Fifty-two percent of Americans surveyed by Pew said it is more important to protect gun rights, while only 46 percent said it is more important to control gun ownership. The poll marks first time in over two decades that respondents have voiced greater support for gun rights than gun control in a Pew poll.
Republicans in the survey voiced greater support for protecting gun rights (77 percent) than controlling gun ownership (22 percent), while Democrats said it was more important to control gun ownership (69 percent) than to protect gun rights (28 percent).
The results come on the eve of the anniversary of the massacre at Sandy Hook Elementary School in Newtown, Connecticut, where a gunman killed 20 children and six faculty members.
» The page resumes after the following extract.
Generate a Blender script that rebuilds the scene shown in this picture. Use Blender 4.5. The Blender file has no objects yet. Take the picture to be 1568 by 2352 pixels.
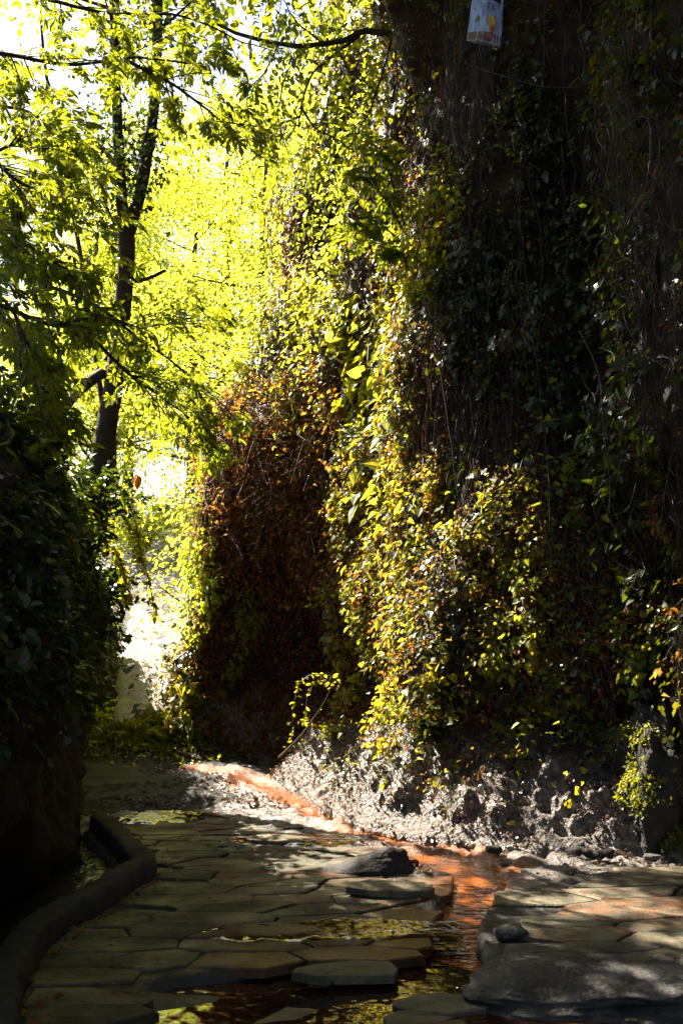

That tragedy catalyzed an ultimately unsuccessful push for stricter gun laws in the U.S. Congress.
In the aftermath of that shooting, gun control advocates seemed to have the upper hand in public opinion surveys: A Pew poll in January 2013 showed 45 percent of Americans voicing support for protecting gun rights and 51 percent of Americans voicing support for gun control. Today, those numbers are roughly flipped.
The survey also found a growing number of people who believe guns serve primarily to protect people. Fifty-seven percent of respondents said gun ownership does more to protect people from violent crime, while only 38 percent said it does more to endanger personal safety. In the aftermath of the Newtown shooting, those numbers were 48 percent and 37 percent, respectively.
The increase in the number of Americans who believe guns do more to protect than endanger people has been particularly pronounced among black respondents. Only 29 percent of blacks said guns serve to protect people from violent crime in December 2012, while 54 percent of blacks believe that to be true today.
Pew's poll surveyed 1,507 American adults between December 3 and 7, and results based on the full sample carry a margin of error of plus or minus 2.9 percent.